═══ Data provided

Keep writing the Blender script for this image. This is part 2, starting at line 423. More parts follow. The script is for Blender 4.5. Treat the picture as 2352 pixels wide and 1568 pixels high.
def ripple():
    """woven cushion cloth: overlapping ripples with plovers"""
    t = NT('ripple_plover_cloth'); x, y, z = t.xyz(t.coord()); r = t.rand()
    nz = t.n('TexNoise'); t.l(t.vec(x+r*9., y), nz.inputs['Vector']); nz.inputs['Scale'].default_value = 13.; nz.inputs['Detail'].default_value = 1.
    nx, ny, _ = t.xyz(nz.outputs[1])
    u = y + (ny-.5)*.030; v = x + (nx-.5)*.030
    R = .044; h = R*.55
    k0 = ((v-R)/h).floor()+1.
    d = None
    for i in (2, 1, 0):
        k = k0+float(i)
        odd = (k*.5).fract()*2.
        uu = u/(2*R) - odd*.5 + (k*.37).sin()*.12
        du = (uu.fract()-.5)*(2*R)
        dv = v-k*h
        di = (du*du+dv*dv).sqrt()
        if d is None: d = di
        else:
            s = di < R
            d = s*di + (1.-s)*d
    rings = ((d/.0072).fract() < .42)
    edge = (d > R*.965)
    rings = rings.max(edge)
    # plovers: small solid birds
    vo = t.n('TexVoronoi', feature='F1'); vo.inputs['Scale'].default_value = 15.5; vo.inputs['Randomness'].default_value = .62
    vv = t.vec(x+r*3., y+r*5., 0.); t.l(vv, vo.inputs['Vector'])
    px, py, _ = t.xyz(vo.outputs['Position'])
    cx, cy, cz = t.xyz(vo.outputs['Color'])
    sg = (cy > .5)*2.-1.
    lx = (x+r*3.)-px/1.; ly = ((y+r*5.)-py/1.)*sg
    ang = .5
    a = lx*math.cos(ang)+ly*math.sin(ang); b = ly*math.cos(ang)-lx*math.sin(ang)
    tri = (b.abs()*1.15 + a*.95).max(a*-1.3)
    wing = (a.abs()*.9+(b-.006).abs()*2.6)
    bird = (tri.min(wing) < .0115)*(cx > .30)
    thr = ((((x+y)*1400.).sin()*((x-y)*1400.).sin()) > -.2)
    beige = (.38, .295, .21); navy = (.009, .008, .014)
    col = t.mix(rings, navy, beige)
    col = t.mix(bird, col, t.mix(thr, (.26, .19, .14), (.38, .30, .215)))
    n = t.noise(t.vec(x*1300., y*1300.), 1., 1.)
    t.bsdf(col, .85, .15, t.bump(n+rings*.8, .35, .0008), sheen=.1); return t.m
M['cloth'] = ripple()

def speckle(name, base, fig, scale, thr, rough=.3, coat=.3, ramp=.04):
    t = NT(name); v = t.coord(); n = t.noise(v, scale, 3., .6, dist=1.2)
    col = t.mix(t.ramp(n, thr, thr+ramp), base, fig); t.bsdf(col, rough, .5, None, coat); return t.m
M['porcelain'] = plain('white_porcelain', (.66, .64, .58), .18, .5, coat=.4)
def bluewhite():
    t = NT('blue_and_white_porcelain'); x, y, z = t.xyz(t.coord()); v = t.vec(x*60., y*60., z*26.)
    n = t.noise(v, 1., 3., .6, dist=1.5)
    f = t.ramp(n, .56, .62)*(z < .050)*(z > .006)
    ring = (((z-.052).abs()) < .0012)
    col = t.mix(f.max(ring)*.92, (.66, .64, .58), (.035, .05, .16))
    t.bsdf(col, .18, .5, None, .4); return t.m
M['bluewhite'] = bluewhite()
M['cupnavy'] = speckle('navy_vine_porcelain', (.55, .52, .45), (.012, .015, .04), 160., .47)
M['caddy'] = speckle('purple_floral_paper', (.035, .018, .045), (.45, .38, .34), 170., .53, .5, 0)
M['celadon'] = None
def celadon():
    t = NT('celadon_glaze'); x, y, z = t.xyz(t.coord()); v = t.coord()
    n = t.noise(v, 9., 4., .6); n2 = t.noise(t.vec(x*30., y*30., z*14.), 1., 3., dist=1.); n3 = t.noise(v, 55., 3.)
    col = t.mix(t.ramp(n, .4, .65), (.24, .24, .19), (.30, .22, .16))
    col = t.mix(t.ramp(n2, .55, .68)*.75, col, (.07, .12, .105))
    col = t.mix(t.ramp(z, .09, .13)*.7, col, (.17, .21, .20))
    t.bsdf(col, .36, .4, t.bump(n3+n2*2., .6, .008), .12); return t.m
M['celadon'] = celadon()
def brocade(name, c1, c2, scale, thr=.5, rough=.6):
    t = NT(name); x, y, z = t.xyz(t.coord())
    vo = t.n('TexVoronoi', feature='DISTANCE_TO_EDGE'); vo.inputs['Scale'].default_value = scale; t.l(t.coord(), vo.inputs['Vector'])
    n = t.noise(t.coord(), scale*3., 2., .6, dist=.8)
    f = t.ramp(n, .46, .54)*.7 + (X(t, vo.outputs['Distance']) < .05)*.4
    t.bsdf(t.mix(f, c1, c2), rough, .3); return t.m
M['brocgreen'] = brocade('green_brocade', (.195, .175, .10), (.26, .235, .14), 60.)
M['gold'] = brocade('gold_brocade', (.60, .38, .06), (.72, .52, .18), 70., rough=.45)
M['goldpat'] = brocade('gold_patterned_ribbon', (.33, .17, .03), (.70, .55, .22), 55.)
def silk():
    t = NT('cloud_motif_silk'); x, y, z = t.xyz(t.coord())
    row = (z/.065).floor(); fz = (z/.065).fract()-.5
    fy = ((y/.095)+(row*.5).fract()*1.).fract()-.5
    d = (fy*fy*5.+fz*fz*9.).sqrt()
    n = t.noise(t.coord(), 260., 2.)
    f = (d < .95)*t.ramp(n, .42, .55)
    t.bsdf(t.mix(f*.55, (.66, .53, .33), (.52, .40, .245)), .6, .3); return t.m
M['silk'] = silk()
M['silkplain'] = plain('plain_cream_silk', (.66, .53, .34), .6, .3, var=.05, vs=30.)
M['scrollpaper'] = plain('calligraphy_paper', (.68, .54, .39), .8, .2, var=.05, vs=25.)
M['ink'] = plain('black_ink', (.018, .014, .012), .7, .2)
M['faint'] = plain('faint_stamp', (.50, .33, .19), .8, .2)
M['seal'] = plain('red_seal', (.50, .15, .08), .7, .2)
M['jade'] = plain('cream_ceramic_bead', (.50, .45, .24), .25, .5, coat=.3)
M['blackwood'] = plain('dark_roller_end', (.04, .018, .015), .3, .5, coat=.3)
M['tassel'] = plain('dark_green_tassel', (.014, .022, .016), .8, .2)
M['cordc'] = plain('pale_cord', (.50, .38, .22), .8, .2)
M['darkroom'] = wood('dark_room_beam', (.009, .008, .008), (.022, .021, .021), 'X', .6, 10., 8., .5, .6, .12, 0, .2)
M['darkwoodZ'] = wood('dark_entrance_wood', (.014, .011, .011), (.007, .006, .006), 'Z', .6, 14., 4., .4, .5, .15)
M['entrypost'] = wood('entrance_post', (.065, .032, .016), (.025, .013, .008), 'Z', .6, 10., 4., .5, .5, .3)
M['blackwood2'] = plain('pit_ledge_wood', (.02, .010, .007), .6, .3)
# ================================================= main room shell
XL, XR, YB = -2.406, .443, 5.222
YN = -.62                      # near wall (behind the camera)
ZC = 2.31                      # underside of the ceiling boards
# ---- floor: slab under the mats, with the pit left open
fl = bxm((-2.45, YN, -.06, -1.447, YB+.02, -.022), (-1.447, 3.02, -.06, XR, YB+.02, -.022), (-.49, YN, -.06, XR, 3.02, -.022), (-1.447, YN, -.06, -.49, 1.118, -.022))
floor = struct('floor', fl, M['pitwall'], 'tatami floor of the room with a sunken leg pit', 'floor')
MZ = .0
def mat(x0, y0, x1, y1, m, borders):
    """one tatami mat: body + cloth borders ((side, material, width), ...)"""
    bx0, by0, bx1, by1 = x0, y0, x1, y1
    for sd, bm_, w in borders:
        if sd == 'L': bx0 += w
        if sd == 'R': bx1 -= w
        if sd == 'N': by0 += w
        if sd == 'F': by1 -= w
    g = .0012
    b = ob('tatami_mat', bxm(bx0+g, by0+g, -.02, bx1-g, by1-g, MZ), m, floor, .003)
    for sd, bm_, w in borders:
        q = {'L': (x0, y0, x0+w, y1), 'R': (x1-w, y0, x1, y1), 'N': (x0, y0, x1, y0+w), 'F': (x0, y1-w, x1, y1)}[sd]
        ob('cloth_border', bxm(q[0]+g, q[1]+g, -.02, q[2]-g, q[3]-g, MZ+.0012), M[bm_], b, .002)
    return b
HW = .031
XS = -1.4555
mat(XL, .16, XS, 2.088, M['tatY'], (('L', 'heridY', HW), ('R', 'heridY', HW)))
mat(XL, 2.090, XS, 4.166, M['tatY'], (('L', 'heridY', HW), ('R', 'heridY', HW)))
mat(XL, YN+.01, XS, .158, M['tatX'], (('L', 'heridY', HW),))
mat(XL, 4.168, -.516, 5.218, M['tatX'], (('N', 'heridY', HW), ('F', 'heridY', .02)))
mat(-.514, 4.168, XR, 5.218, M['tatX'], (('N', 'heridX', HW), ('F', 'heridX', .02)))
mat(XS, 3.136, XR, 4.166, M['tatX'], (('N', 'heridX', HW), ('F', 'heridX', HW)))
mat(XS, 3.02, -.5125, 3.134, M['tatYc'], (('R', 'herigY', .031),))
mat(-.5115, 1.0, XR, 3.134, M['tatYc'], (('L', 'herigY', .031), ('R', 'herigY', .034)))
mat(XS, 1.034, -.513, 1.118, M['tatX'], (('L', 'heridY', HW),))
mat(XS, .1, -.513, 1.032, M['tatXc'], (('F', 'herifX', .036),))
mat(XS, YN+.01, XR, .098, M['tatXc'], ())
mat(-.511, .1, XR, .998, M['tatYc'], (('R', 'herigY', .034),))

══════

■ **To do**
Can you write out the lines above, from the first one through the one containing "M['cloth'] = ripple()", exactly as they appear and nothing more?

■ **Task solution**
Keep writing the Blender script for this image. This is part 2, starting at line 423. More parts follow. The script is for Blender 4.5. Treat the picture as 2352 pixels wide and 1568 pixels high.
def ripple():
    """woven cushion cloth: overlapping ripples with plovers"""
    t = NT('ripple_plover_cloth'); x, y, z = t.xyz(t.coord()); r = t.rand()
    nz = t.n('TexNoise'); t.l(t.vec(x+r*9., y), nz.inputs['Vector']); nz.inputs['Scale'].default_value = 13.; nz.inputs['Detail'].default_value = 1.
    nx, ny, _ = t.xyz(nz.outputs[1])
    u = y + (ny-.5)*.030; v = x + (nx-.5)*.030
    R = .044; h = R*.55
    k0 = ((v-R)/h).floor()+1.
    d = None
    for i in (2, 1, 0):
        k = k0+float(i)
        odd = (k*.5).fract()*2.
        uu = u/(2*R) - odd*.5 + (k*.37).sin()*.12
        du = (uu.fract()-.5)*(2*R)
        dv = v-k*h
        di = (du*du+dv*dv).sqrt()
        if d is None: d = di
        else:
            s = di < R
            d = s*di + (1.-s)*d
    rings = ((d/.0072).fract() < .42)
    edge = (d > R*.965)
    rings = rings.max(edge)
    # plovers: small solid birds
    vo = t.n('TexVoronoi', feature='F1'); vo.inputs['Scale'].default_value = 15.5; vo.inputs['Randomness'].default_value = .62
    vv = t.vec(x+r*3., y+r*5., 0.); t.l(vv, vo.inputs['Vector'])
    px, py, _ = t.xyz(vo.outputs['Position'])
    cx, cy, cz = t.xyz(vo.outputs['Color'])
    sg = (cy > .5)*2.-1.
    lx = (x+r*3.)-px/1.; ly = ((y+r*5.)-py/1.)*sg
    ang = .5
    a = lx*math.cos(ang)+ly*math.sin(ang); b = ly*math.cos(ang)-lx*math.sin(ang)
    tri = (b.abs()*1.15 + a*.95).max(a*-1.3)
    wing = (a.abs()*.9+(b-.006).abs()*2.6)
    bird = (tri.min(wing) < .0115)*(cx > .30)
    thr = ((((x+y)*1400.).sin()*((x-y)*1400.).sin()) > -.2)
    beige = (.38, .295, .21); navy = (.009, .008, .014)
    col = t.mix(rings, navy, beige)
    col = t.mix(bird, col, t.mix(thr, (.26, .19, .14), (.38, .30, .215)))
    n = t.noise(t.vec(x*1300., y*1300.), 1., 1.)
    t.bsdf(col, .85, .15, t.bump(n+rings*.8, .35, .0008), sheen=.1); return t.m
M['cloth'] = ripple()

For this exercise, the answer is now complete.